Oleh sebab itu, dengan melihat data Danamon, Raden menyarankan agar otoritas
juga melihat upaya bank dalam meningkatkan efisiensinya. "Bank juga
menggunakan profitnya untuk peningkatan modal. Tujuannya adalah ekspansi
usaha," ungkap dia.
Ekspansi usaha perbankan, kata Raden, sangat penting untuk meningkatkan
kapitalisasinya sehingga siap bersaing di kawasan. Saat ini, kendati produk
domestik bruto (PDB) Indonesia terbesar, mencapai sekitar 40 persen di ASEAN,
tidak ada bank lokal yang menjadi terbesar di kawasan itu. Singapura yang
merupakan negara terkecil di ASEAN yang menempatkan banknya sebagai terbesar di
kawasan ini, yakni DBS Group.
Pada Desember 2012, DBS mempunyai total aset sekitar Rp 2.784,44 triliun.

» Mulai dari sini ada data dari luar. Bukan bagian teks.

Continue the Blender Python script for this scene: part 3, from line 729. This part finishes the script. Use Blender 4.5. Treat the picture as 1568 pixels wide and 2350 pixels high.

Jumlah itu sekitar 4,4 kali lipat dari aset Bank Mandiri yang sebesar Rp 635,62
triliun. Mandiri merupakan badan usaha milik negara (BUMN) dan memiliki aset
terbesar di industri perbankan Indonesia.
DBS mampu menarik dana masyarakat Rp 1.902,12 triliun dan menyalurkan
kredit Rp 1.677,64 triliun. Jumlah simpanan itu sekitar 3,9 kali lipat dari DPK
Bank Mandiri sebesar Rp 482,92 triliun. Namun, kredit yang disalurkan DBS
mencapai 4,3 kali lipat dari kredit Mandiri sebesar Rp 388,83 triliun akhir
tahun lalu.
Tingginya NIM di Indonesia juga membuat keuntungan bank makin besar. Bank
Mandiri misalnya yang mampu meraup laba bersih Rp 15,5 triliun tahun lalu. NIM
Mandiri sepanjang tahun 2012 mencapai 5,58 persen.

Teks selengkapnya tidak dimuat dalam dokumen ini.